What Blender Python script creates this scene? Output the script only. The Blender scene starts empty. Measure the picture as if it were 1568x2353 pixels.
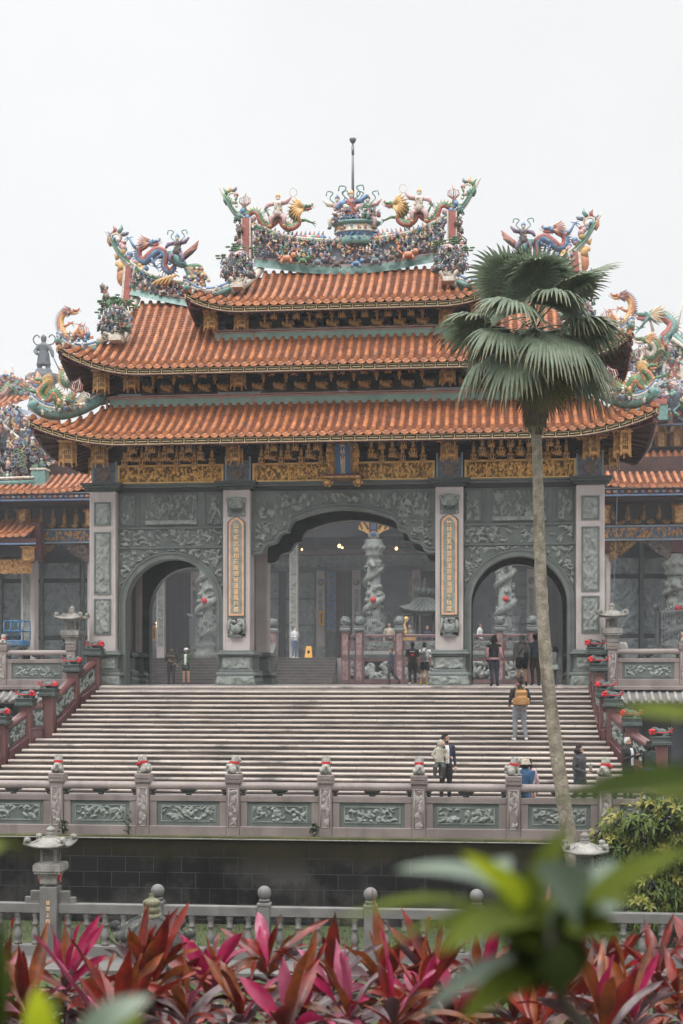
import bpy, math, random
import numpy as np
from mathutils import Vector, Matrix
R = math.radians
PI = math.pi
SC = bpy.context.scene
COL = SC.collection

# ------------------------------------------------------------ camera and survey
TH = R(6.05); ST, CT = math.sin(TH), math.cos(TH)
F = 3267.0
CAM = (4.83, -46.0, 0.12)
def at(u, v, Y):
    """world x, z of the survey sight line (u, v) where it meets the vertical plane y = Y"""
    xr = (u - 784) / F
    t = (Y - CAM[1]) / (CT + xr * ST)
    return CAM[0] + t * (-ST + xr * CT), CAM[2] + t * (1565 - v) / F
def P3(u, v, Y):
    x, z = at(u, v, Y)
    return (x, Y, z)

# ------------------------------------------------------------ materials
def lin(c):
    return tuple(((x / 255) / 12.92 if x / 255 <= 0.04045 else ((x / 255 + 0.055) / 1.055) ** 2.4) for x in c)
MATS = {}
def mat(name, c, c2=None, rough=0.7, scale=3.0, fine=25.0, finev=0.25, metal=0.0, bump=0.0, streak=False, spec=0.4, bscale=30, stain=None, trans=0.0, thr=(0.35, 0.65)):
    """two albedo tones (linear) broken up by noise, with fine grain and optional stains of their own shape"""
    m = bpy.data.materials.new(name); m.use_nodes = True
    nt = m.node_tree; N = nt.nodes; L = nt.links
    b = N['Principled BSDF']
    b.inputs['Roughness'].default_value = rough
    b.inputs['Metallic'].default_value = metal
    b.inputs['Specular IOR Level'].default_value = spec
    tc = N.new('ShaderNodeTexCoord')
    mp = N.new('ShaderNodeMapping'); L.new(tc.outputs['Object'], mp.inputs['Vector'])
    if streak: mp.inputs['Scale'].default_value = (1, 1, 0.12)
    n1 = N.new('ShaderNodeTexNoise'); n1.inputs['Scale'].default_value = scale; n1.inputs['Detail'].default_value = 5
    L.new(mp.outputs[0], n1.inputs['Vector'])
    rp = N.new('ShaderNodeValToRGB'); L.new(n1.outputs['Fac'], rp.inputs[0])
    e = rp.color_ramp.elements
    e[0].position, e[1].position = thr
    e[0].color = (*c, 1); e[1].color = (*(c2 or c), 1)
    out = rp.outputs[0]
    if finev:
        n2 = N.new('ShaderNodeTexNoise'); n2.inputs['Scale'].default_value = fine; n2.inputs['Detail'].default_value = 3
        L.new(tc.outputs['Object'], n2.inputs['Vector'])
        mr = N.new('ShaderNodeMapRange'); L.new(n2.outputs['Fac'], mr.inputs[0])
        mr.inputs[1].default_value = 0.3; mr.inputs[2].default_value = 0.7
        mr.inputs[3].default_value = 1 - finev; mr.inputs[4].default_value = 1 + finev
        mx = N.new('ShaderNodeVectorMath'); mx.operation = 'SCALE'
        L.new(out, mx.inputs[0]); L.new(mr.outputs[0], mx.inputs['Scale']); out = mx.outputs[0]
    if stain:
        sc, lo, hi, colr, amt, stretch = stain
        mp2 = N.new('ShaderNodeMapping'); L.new(tc.outputs['Object'], mp2.inputs['Vector'])
        mp2.inputs['Scale'].default_value = stretch
        n3 = N.new('ShaderNodeTexNoise'); n3.inputs['Scale'].default_value = sc; n3.inputs['Detail'].default_value = 6
        L.new(mp2.outputs[0], n3.inputs['Vector'])
        m3 = N.new('ShaderNodeMapRange'); L.new(n3.outputs['Fac'], m3.inputs[0])
        m3.inputs[1].default_value = lo; m3.inputs[2].default_value = hi; m3.inputs[4].default_value = amt
        mm = N.new('ShaderNodeMix'); mm.data_type = 'RGBA'
        L.new(m3.outputs[0], mm.inputs[0]); L.new(out, mm.inputs[6]); mm.inputs[7].default_value = (*colr, 1)
        out = mm.outputs[2]
    L.new(out, b.inputs['Base Color'])
    if bump:
        n4 = N.new('ShaderNodeTexNoise'); n4.inputs['Scale'].default_value = bscale; n4.inputs['Detail'].default_value = 4
        L.new(tc.outputs['Object'], n4.inputs['Vector'])
        bp = N.new('ShaderNodeBump'); bp.inputs['Strength'].default_value = bump; bp.inputs['Distance'].default_value = 0.03
        L.new(n4.outputs['Fac'], bp.inputs['Height']); L.new(bp.outputs[0], b.inputs['Normal'])
    if trans:
        tr = N.new('ShaderNodeBsdfTranslucent'); L.new(out, tr.inputs['Color'])
        ms = N.new('ShaderNodeMixShader'); ms.inputs[0].default_value = trans
        L.new(b.outputs[0], ms.inputs[1]); L.new(tr.outputs[0], ms.inputs[2])
        L.new(ms.outputs[0], N['Material Output'].inputs['Surface'])
    MATS[name] = m
    return m
def emit(name, c, s):
    m = bpy.data.materials.new(name); m.use_nodes = True
    b = m.node_tree.nodes['Principled BSDF']
    b.inputs['Emission Color'].default_value = (*c, 1); b.inputs['Emission Strength'].default_value = s
    b.inputs['Base Color'].default_value = (*c, 1)
    MATS[name] = m; return m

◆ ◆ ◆

• **What you have to do**:
Using the data above, print every line exactly, omitting pictures.

• **Written answer**:
What Blender Python script creates this scene? Output the script only. The Blender scene starts empty. Measure the picture as if it were 1568x2353 pixels.
import bpy, math, random
import numpy as np
from mathutils import Vector, Matrix
R = math.radians
PI = math.pi
SC = bpy.context.scene
COL = SC.collection

# ------------------------------------------------------------ camera and survey
TH = R(6.05); ST, CT = math.sin(TH), math.cos(TH)
F = 3267.0
CAM = (4.83, -46.0, 0.12)
def at(u, v, Y):
    """world x, z of the survey sight line (u, v) where it meets the vertical plane y = Y"""
    xr = (u - 784) / F
    t = (Y - CAM[1]) / (CT + xr * ST)
    return CAM[0] + t * (-ST + xr * CT), CAM[2] + t * (1565 - v) / F
def P3(u, v, Y):
    x, z = at(u, v, Y)
    return (x, Y, z)

# ------------------------------------------------------------ materials
def lin(c):
    return tuple(((x / 255) / 12.92 if x / 255 <= 0.04045 else ((x / 255 + 0.055) / 1.055) ** 2.4) for x in c)
MATS = {}
def mat(name, c, c2=None, rough=0.7, scale=3.0, fine=25.0, finev=0.25, metal=0.0, bump=0.0, streak=False, spec=0.4, bscale=30, stain=None, trans=0.0, thr=(0.35, 0.65)):
    """two albedo tones (linear) broken up by noise, with fine grain and optional stains of their own shape"""
    m = bpy.data.materials.new(name); m.use_nodes = True
    nt = m.node_tree; N = nt.nodes; L = nt.links
    b = N['Principled BSDF']
    b.inputs['Roughness'].default_value = rough
    b.inputs['Metallic'].default_value = metal
    b.inputs['Specular IOR Level'].default_value = spec
    tc = N.new('ShaderNodeTexCoord')
    mp = N.new('ShaderNodeMapping'); L.new(tc.outputs['Object'], mp.inputs['Vector'])
    if streak: mp.inputs['Scale'].default_value = (1, 1, 0.12)
    n1 = N.new('ShaderNodeTexNoise'); n1.inputs['Scale'].default_value = scale; n1.inputs['Detail'].default_value = 5
    L.new(mp.outputs[0], n1.inputs['Vector'])
    rp = N.new('ShaderNodeValToRGB'); L.new(n1.outputs['Fac'], rp.inputs[0])
    e = rp.color_ramp.elements
    e[0].position, e[1].position = thr
    e[0].color = (*c, 1); e[1].color = (*(c2 or c), 1)
    out = rp.outputs[0]
    if finev:
        n2 = N.new('ShaderNodeTexNoise'); n2.inputs['Scale'].default_value = fine; n2.inputs['Detail'].default_value = 3
        L.new(tc.outputs['Object'], n2.inputs['Vector'])
        mr = N.new('ShaderNodeMapRange'); L.new(n2.outputs['Fac'], mr.inputs[0])
        mr.inputs[1].default_value = 0.3; mr.inputs[2].default_value = 0.7
        mr.inputs[3].default_value = 1 - finev; mr.inputs[4].default_value = 1 + finev
        mx = N.new('ShaderNodeVectorMath'); mx.operation = 'SCALE'
        L.new(out, mx.inputs[0]); L.new(mr.outputs[0], mx.inputs['Scale']); out = mx.outputs[0]
    if stain:
        sc, lo, hi, colr, amt, stretch = stain
        mp2 = N.new('ShaderNodeMapping'); L.new(tc.outputs['Object'], mp2.inputs['Vector'])
        mp2.inputs['Scale'].default_value = stretch
        n3 = N.new('ShaderNodeTexNoise'); n3.inputs['Scale'].default_value = sc; n3.inputs['Detail'].default_value = 6
        L.new(mp2.outputs[0], n3.inputs['Vector'])
        m3 = N.new('ShaderNodeMapRange'); L.new(n3.outputs['Fac'], m3.inputs[0])
        m3.inputs[1].default_value = lo; m3.inputs[2].default_value = hi; m3.inputs[4].default_value = amt
        mm = N.new('ShaderNodeMix'); mm.data_type = 'RGBA'
        L.new(m3.outputs[0], mm.inputs[0]); L.new(out, mm.inputs[6]); mm.inputs[7].default_value = (*colr, 1)
        out = mm.outputs[2]
    L.new(out, b.inputs['Base Color'])
    if bump:
        n4 = N.new('ShaderNodeTexNoise'); n4.inputs['Scale'].default_value = bscale; n4.inputs['Detail'].default_value = 4
        L.new(tc.outputs['Object'], n4.inputs['Vector'])
        bp = N.new('ShaderNodeBump'); bp.inputs['Strength'].default_value = bump; bp.inputs['Distance'].default_value = 0.03
        L.new(n4.outputs['Fac'], bp.inputs['Height']); L.new(bp.outputs[0], b.inputs['Normal'])
    if trans:
        tr = N.new('ShaderNodeBsdfTranslucent'); L.new(out, tr.inputs['Color'])
        ms = N.new('ShaderNodeMixShader'); ms.inputs[0].default_value = trans
        L.new(b.outputs[0], ms.inputs[1]); L.new(tr.outputs[0], ms.inputs[2])
        L.new(ms.outputs[0], N['Material Output'].inputs['Surface'])
    MATS[name] = m
    return m
def emit(name, c, s):
    m = bpy.data.materials.new(name); m.use_nodes = True
    b = m.node_tree.nodes['Principled BSDF']
    b.inputs['Emission Color'].default_value = (*c, 1); b.inputs['Emission Strength'].default_value = s
    b.inputs['Base Color'].default_value = (*c, 1)
    MATS[name] = m; return m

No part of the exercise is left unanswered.